━━━━━ DATA FOR THIS EXERCISE

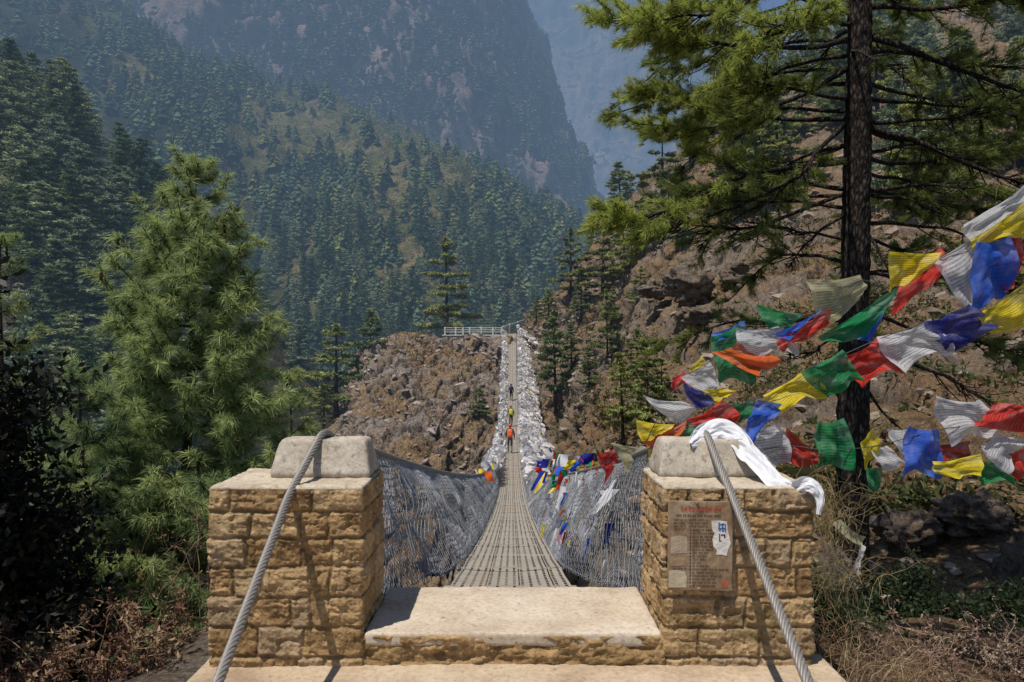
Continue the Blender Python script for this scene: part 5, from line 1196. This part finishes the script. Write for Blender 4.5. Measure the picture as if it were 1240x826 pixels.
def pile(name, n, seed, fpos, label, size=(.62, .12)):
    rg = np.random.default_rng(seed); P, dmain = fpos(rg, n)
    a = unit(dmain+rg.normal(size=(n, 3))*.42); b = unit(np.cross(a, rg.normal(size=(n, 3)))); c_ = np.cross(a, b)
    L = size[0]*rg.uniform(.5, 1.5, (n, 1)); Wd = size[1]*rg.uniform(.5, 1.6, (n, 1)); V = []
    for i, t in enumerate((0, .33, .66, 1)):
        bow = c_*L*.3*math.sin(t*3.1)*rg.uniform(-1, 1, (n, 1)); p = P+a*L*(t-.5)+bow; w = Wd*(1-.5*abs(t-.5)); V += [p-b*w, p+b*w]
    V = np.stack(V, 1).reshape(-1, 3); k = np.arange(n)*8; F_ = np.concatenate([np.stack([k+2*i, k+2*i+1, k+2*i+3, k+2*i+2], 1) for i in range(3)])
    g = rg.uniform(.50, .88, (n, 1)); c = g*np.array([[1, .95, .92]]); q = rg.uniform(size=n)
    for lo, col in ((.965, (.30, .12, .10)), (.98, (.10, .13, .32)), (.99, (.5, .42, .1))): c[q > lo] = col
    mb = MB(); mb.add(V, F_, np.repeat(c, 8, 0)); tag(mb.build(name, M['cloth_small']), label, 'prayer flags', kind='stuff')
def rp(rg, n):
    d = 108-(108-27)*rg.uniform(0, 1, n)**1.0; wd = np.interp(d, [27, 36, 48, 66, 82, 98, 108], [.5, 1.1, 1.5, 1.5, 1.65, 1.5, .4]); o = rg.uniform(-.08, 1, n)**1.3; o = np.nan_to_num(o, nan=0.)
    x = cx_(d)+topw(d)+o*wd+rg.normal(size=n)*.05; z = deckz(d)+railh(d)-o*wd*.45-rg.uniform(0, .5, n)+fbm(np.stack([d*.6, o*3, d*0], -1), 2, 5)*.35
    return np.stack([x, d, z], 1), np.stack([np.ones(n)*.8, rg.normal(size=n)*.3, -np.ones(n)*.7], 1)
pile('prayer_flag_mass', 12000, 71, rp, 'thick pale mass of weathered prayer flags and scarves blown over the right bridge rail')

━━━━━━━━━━
━━━━━ DATA FOR THIS EXERCISE

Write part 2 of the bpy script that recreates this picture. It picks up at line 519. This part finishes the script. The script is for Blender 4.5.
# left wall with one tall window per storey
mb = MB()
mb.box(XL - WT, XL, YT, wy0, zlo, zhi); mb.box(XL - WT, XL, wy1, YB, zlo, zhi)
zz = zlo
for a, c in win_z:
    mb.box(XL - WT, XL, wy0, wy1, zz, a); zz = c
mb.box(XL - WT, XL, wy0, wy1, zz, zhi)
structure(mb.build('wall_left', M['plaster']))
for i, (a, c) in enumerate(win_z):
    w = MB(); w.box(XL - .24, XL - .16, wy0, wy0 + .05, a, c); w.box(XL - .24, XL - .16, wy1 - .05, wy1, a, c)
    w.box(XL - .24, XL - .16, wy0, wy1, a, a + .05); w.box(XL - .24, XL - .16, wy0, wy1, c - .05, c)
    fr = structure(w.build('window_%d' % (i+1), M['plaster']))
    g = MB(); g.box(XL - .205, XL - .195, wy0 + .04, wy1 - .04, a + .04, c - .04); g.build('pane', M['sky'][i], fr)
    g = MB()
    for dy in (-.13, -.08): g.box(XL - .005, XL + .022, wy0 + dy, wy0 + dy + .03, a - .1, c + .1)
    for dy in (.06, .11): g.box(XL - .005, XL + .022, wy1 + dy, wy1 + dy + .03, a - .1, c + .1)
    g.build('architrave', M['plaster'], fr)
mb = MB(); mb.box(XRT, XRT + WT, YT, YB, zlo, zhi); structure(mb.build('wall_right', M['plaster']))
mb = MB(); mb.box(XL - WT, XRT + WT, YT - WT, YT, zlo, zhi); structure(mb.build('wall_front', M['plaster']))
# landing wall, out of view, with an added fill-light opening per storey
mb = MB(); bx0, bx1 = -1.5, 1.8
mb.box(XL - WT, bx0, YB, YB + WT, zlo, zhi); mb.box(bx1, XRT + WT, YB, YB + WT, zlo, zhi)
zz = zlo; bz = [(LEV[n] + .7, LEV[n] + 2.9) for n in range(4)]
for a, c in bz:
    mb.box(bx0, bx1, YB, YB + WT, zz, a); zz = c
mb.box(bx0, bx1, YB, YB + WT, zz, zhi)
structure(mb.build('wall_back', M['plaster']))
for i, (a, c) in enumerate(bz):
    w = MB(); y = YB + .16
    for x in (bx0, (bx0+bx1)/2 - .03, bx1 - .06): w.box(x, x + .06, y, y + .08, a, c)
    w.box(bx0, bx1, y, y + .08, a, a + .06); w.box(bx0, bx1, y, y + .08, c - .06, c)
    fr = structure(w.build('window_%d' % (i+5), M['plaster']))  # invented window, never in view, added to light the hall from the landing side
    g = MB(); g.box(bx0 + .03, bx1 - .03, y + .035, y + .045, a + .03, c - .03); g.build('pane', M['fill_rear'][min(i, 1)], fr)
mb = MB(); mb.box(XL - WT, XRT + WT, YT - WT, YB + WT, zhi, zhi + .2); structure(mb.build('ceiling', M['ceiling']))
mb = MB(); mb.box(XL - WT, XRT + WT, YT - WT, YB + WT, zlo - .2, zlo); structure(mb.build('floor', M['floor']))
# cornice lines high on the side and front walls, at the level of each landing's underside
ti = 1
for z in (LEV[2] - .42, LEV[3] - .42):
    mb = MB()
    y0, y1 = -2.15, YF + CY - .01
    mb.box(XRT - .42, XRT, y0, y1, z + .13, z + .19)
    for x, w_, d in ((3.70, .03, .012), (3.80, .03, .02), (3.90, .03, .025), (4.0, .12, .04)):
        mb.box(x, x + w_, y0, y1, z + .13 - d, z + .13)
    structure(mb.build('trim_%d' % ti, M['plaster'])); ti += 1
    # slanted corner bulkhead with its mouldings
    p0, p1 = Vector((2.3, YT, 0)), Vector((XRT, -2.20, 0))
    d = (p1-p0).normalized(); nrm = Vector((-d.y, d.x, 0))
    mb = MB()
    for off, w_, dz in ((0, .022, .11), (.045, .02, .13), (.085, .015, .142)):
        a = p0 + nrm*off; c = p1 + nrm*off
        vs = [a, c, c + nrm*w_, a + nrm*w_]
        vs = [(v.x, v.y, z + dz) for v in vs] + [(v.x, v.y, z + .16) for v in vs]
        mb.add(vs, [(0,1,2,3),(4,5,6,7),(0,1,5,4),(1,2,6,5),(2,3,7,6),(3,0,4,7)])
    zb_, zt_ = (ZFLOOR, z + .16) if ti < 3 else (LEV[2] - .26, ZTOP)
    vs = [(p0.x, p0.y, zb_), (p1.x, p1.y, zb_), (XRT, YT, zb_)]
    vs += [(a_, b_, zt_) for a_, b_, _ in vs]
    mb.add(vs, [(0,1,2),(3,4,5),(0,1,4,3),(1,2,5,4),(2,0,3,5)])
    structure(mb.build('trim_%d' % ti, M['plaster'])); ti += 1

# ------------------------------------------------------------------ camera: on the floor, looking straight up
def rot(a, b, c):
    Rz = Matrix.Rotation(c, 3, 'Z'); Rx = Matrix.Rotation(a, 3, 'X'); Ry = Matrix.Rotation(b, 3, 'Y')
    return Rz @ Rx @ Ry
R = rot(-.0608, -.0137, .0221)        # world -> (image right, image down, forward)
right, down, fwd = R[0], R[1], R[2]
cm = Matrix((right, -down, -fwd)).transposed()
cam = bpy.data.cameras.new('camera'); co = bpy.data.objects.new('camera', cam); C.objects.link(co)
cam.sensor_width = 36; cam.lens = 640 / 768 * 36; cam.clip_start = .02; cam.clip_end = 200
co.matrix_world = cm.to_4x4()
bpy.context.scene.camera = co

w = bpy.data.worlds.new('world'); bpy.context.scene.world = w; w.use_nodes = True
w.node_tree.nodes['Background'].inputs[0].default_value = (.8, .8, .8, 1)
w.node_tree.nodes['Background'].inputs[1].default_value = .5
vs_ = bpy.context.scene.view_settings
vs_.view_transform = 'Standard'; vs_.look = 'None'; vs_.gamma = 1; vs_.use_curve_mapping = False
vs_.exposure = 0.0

━━━━━━━━━━
━━━━━ DATA FOR THIS EXERCISE

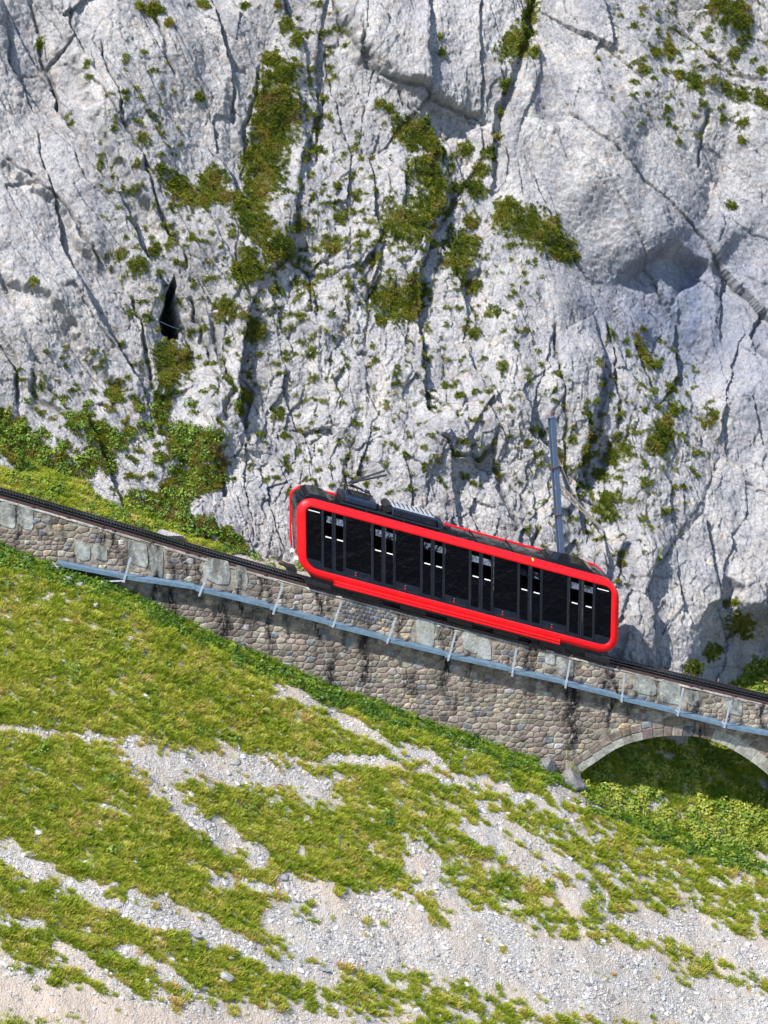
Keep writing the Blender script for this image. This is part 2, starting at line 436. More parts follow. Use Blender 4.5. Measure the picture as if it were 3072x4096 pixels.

━━━━━━━━━━

| REQUIRED WORK |
Only the lines from the one holding "Continue the Blender" through the one holding "pile('prayer_flag_mass', 12000, 71, rp, 'thick" are wanted; retype them exactly.

| EXPECTED ANSWER |
Continue the Blender Python script for this scene: part 5, from line 1196. This part finishes the script. Write for Blender 4.5. Measure the picture as if it were 1240x826 pixels.
def pile(name, n, seed, fpos, label, size=(.62, .12)):
    rg = np.random.default_rng(seed); P, dmain = fpos(rg, n)
    a = unit(dmain+rg.normal(size=(n, 3))*.42); b = unit(np.cross(a, rg.normal(size=(n, 3)))); c_ = np.cross(a, b)
    L = size[0]*rg.uniform(.5, 1.5, (n, 1)); Wd = size[1]*rg.uniform(.5, 1.6, (n, 1)); V = []
    for i, t in enumerate((0, .33, .66, 1)):
        bow = c_*L*.3*math.sin(t*3.1)*rg.uniform(-1, 1, (n, 1)); p = P+a*L*(t-.5)+bow; w = Wd*(1-.5*abs(t-.5)); V += [p-b*w, p+b*w]
    V = np.stack(V, 1).reshape(-1, 3); k = np.arange(n)*8; F_ = np.concatenate([np.stack([k+2*i, k+2*i+1, k+2*i+3, k+2*i+2], 1) for i in range(3)])
    g = rg.uniform(.50, .88, (n, 1)); c = g*np.array([[1, .95, .92]]); q = rg.uniform(size=n)
    for lo, col in ((.965, (.30, .12, .10)), (.98, (.10, .13, .32)), (.99, (.5, .42, .1))): c[q > lo] = col
    mb = MB(); mb.add(V, F_, np.repeat(c, 8, 0)); tag(mb.build(name, M['cloth_small']), label, 'prayer flags', kind='stuff')
def rp(rg, n):
    d = 108-(108-27)*rg.uniform(0, 1, n)**1.0; wd = np.interp(d, [27, 36, 48, 66, 82, 98, 108], [.5, 1.1, 1.5, 1.5, 1.65, 1.5, .4]); o = rg.uniform(-.08, 1, n)**1.3; o = np.nan_to_num(o, nan=0.)
    x = cx_(d)+topw(d)+o*wd+rg.normal(size=n)*.05; z = deckz(d)+railh(d)-o*wd*.45-rg.uniform(0, .5, n)+fbm(np.stack([d*.6, o*3, d*0], -1), 2, 5)*.35
    return np.stack([x, d, z], 1), np.stack([np.ones(n)*.8, rg.normal(size=n)*.3, -np.ones(n)*.7], 1)
pile('prayer_flag_mass', 12000, 71, rp, 'thick pale mass of weathered prayer flags and scarves blown over the right bridge rail')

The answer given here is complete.